The Levain is like the Story..The Levain is like the Story..
Keep it pure and simple. 



Here is the latest test bread for the Way of Psomi..


Boule of Einkorn, Barley, Spelt, and Garbanzo 

~ please forgive the ounce and standardized measurements. this was baked on a stone in a gas oven.

3 oz liquid levain
2 cups warm water
1 teaspoon yeast
1 cup einkorn flour
1, 1/2 cup spelt flour
1 cup cooked barley
2 teaspoons salt 

knead in:
1 cup garbanzo flour
1 and then 1/2 cup bread flour, if needed

begin this baby a full 24 hours ahead of when you want it. of course this is assuming you already have a levain.

feed and then ladle out your levain in a nice size crockery bowl. add the first list of ingredients in the order given. stir until smooth - with a wooden spoon - and let sit for 4-6 hours. 

later in the afternoon, knead in the cup of garbanzo and bread flour..depending on the weather you might or might not need the remaining 1/2 cup of bread flour. the dough should be still somewhat sticky. let it rest at room temp with a towel over the bowl. then, lay it to rest for the night in the refrigerator



the next morning get it out and have a cup of coffee while you wait for the dough to wake up. after a couple of hours knead it around in the bowl and let it rest again for a good six hours while you make a pit fire outside and burn your tax info from 2007, as well as the entire pile of printed out manuscripts from last year.  the woods welcome the sun going down and the children run in the cul de sac behind where we live. their voices echo back to the days when it was our two sons and the boys of the barkers and the mchales at play. 
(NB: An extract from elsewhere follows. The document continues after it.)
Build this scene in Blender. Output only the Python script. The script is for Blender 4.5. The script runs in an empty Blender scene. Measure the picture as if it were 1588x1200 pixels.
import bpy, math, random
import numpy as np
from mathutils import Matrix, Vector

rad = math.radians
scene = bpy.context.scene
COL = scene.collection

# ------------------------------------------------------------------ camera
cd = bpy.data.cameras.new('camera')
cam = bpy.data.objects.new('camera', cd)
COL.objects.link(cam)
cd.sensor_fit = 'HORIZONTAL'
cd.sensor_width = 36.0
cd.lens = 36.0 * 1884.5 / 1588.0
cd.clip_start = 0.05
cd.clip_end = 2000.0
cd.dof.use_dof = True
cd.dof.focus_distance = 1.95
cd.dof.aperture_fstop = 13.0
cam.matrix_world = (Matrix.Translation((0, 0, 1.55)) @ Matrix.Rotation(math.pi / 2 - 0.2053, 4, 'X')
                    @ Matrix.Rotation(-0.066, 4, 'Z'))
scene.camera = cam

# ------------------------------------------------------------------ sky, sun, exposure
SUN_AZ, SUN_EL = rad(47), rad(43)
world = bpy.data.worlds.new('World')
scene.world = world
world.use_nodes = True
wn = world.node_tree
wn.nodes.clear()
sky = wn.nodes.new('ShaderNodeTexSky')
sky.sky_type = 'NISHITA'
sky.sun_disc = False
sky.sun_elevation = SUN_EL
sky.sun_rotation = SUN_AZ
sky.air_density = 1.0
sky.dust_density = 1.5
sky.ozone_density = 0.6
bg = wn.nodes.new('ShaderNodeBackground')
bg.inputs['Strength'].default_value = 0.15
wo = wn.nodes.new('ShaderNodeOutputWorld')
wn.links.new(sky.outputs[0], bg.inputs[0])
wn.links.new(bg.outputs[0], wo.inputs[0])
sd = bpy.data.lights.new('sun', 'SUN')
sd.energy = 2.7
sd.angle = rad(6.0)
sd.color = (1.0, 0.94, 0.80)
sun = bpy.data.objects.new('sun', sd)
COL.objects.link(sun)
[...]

that done, turn the oven with the stone already in, on to 400 Fahrenheit. divide the dough in two.  shape into two round boules and let rest for 30 minutes. when the oven has heated for an hour scoop up your boules and carefully place them on the hot stone. 



bake for 40 minutes..i think..or until the crust is golden brown with darker edges, grigne.